21 enero 2008

Weekend

El primer fin de semana en la ciudad ha sido muy relajante. Tampoco tenía otra opción, ya que si a la poca pasta que tengo ahora en el banco le sumamos los pocos conocidos con los que cuento y lo aderezamos con una moto que aún no tengo, el resultado no podría ser otro. Pero no me quejo. Creo que los primeros días hice un mal enfoque de la situación. Esperaba tener muchos planes desde el primer día, y muchos amigos con los que congeniar nada más llegar. La ausencia de los verdadoros, de la familia y de alguien más me causaron una sensación de desamparo que desconocía. Esto no es un Erasmus. De hecho, el primer viernes que salí estando yo en Roma vomité en el coche de un amigo volviendo de beber vinos de Frascati.
Pero volvamos a Nueva Delhi. El sábado me fuí al mercado y finiquité el tema de internet, como ya he comentado aquí. Y el domingo me levanté muy tarde, siguiendo mi kharma interior y haciendo gala de la pereza que me ha acompañado toda la vida (25 años, que no son pocos). Si bién me levanté tarde de la cama, me desperté mucho antes. Y es que en el gigantesco patio de escuela al que da la ventana de mi habitación los indios locales tienen por costumbre jugar infinitas partidas al criquet todos los domingos. Por los gritos que dan, bien podría parecer otro deporte. Pero no. Es criquet.
Así que una vez levantado me dispuse a leer la prensa online. La española. Y debo reconocer que es un placer. No sé qué haría sin internet a estas alturas.
Me comí mi ración de Chocos (aquí van a precio europeo pero con la diferencia que están caducados) y me tomé mi vasito de zumo de rigor. ¡Cómo añoro mi Granini Multifrutas, Dios!
Las horas pasaban y yo seguía en pijama. Tampoco tenía intención de hacer gran cosa, pero sí estaba dispuesto a jugar un partidillo de futbol en un parque tal y como me prometió el colectivo español. Pero su llamada no llegó. Sí lleguó, en cambio, otra llamada que me invitaba para ir al cine.
Me vestí con mi nuevo kurta (no veáis lo que abriga la horterada esta) y me planté en la calle para pedir un rickshaw (pero de los de motor).

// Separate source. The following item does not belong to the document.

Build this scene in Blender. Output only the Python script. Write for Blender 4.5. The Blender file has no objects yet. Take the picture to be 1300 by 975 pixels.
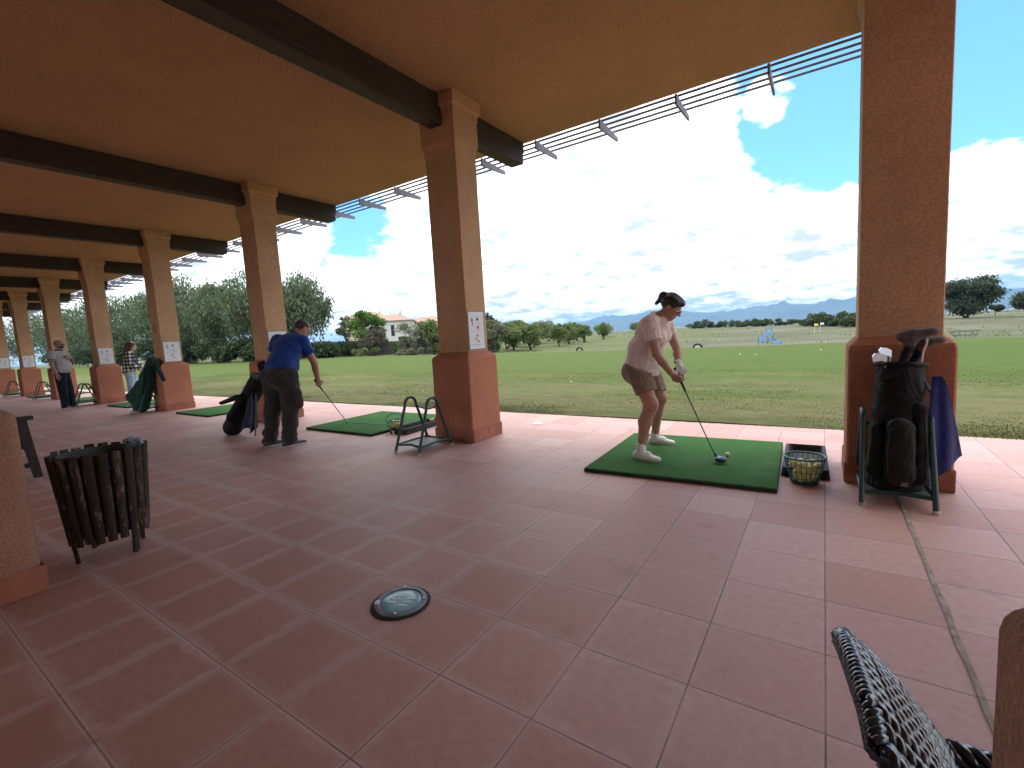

Llegué al Habitat Centre con unos 15 minutos de antelación. Este lugar es en realidad un edificio de ladrillos descomunal que alberga oficinas, restaurantes, ONG's y hasta un auditorio. Está muy cuidado, tiene párking y numerosas plantas y estanques en su interior. Su nombre le está al pelo, porque es de lo poco "habitable" que ofrece esta ciudad. Fue en el auditorio donde vi una película documental chilena sobre la dictadura de Pinochet. Una joven directora había seguido los últimos pasos de una amiga íntima de su madre antes de que acabaran con ella.
Al pase, totalmente gratuito, se apuntaron Manoj, Agus, Sara y Luca, un tipo bien majo que está trabajando para la ONU.
Después del film fuimos a un restaurante del recinto. Sin quererlo, pero sin tiempo para salir a la calle y buscar otros (Habitat Centre está situado en una zona un poco desangelada), nos metimos en un gran comedor al que daban cuatro retaurantes diferentes, de comida rápida. Uno era de comida china; otro de india; otro de americana y el cuarto no recuerdo qué gastronomía pretendía imtiar. Cada uno de estos locales era como un pequeño McDonald's en el que hacías tu pedido y te daban un número con el que lo podías recoger. Las viandas no eran muy suculentas, pero hice gala de mi glotonería y me terminé hasta la útlima miga. Eso sí, por la noche tuve ardor de estómaco.
Al finalizar la cena nos despedimos y tomé, una vez más, un rickshaw para volver a casa. Era casi medianoche cuando al vehículo, que circulaba a toda leche, se le salió un parachoques trasero al pasar por un bache más profundo que los demás. Mientras yo me congelaba dentro del carro, el conductor, ataviado con el forro polar negro-roñoso que visten todos los chóferes nocturnos, arreglaba el desaguisado atando la ferralla al vehículo con un trozo de tela mugrienta.
A los pocos minutos estaba en casa y leyendo un mensaje en mi móvil indio. Era Shilpi que, adelantándose a todo el mundo, me felicitaba por mi cumpleaños.